Whitehot Magazine
"The Best Art In The World"
Joe Minter: We Lost Our Spears
February 9 through March 19, 2022
By JOHN DRURY, May 2022
A very rare opportunity was afforded to those denizens from, and those only visiting, the heart of Manhattan’s East Village recently. Rising buoyantly above a baby blue platform, the complimentary orange rust of artist Joe Minter’s philosophical metal explorations, served to celebrate a Southern flavor – hot and spicy. Other than the incorporation of a pair of bowling balls embellishing two of the Minter works (these described as a diptych), all that is so poetically installed - at MARCH - is made entirely of welded steel. These stand-ins for incarcerations ball-and chain, serve as crescendo in the pair of figural works, where hands and heads are replaced with the shovels of blue collar servitude and enforced labor; none-the-less, at right and left, sentinels included amongst this field of Joe’s welded weapons of hope – weary guards life and liberty…freedom for all.
It is said (and sung) that rust never sleeps. It might be suspected that the same could be true of Joe Minter, an artist who has filled the expanse of his land to the brim – edge to fenced in edge, with sculpture and painted signage, and imagery in his hometown of Birmingham, Alabama. In addition, there, to the hundreds of painted signs, abstract welded assemblages of chain, repurposed tools and scrap metals, one will often find the 79-year-old artist Joe, youthfully spinning about the premises and eager to explain his position. Outside the exception of only a very few other exhibitions of select autonomous works in Manhattan (Minter was included in the 2019 version of the Whitney Biennial, and the James Fuentes Gallery showed his mixed-media assemblages that same year), Minter’s greater work might only be experienced by visiting this outdoor installation, his African Village in America, begun in 1989 and surrounding his home in unrestrained effort to give voice to his concerns. Employing cutting-edge imaging technology, Mr. Minter’s enveloping property aimed at revising four hundred years of African-American exclusion from history, is currently being mapped and digitally documented for future generations.

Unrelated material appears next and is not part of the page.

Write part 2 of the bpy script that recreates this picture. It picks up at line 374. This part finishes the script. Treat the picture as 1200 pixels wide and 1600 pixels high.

In harmony, the dual storefront spaces that are MARCH compose a set of galleries by its own definition operating at the intersection of art and social justice, as founded by Phillip March Jones. And so, one had not needed to go far in this recent situation to see also, shining examples of work by Joe Minter’s southern contemporaries – those often lumped beneath the same “umbrella” of what is (if an unfortunately derivative term) best known as Outsider Art: here including the great Thornton Dial, the visionary artist and musician Lonnie Holley, Mary T. Smith, Joe Light, Mose Tolliver and others – a healthy portion of the best; masterworks all, anchored “in-the-flesh” and philosophically by Thornton Dial’s expansive (untitled) slave ship from 1988, at the rear wall of the space. Also from 1988, there is the amorphous tangle of arms and legs - Archie Byron’s unsettling concoction of painted sawdust and palpable angst. A Mose T. diptych from ’87 is particularly impressive in its painterly expertise, his intuitive though sophisticated hue at full speed. A Hawkins Bolden “scarecrow” cements an aura of the otherworldly, if unabashedly human and exploratory residue not the urban, but rural; product a place where inequalities too often endure, and races live separated. WM
John Drury is a multi-media artist, published author, independent curator and instructor. Drury holds a Bachelor of Fine Art degree from the Columbus College of Art and Design (1983) and a Master of Fine Art Degree in sculpture (1985; including a minor in painting), from Ohio State University. John is the father of two teenagers, living in New York City since 1989 and has received the prestigious Louis Comfort Tiffany Award for his work in sculpture.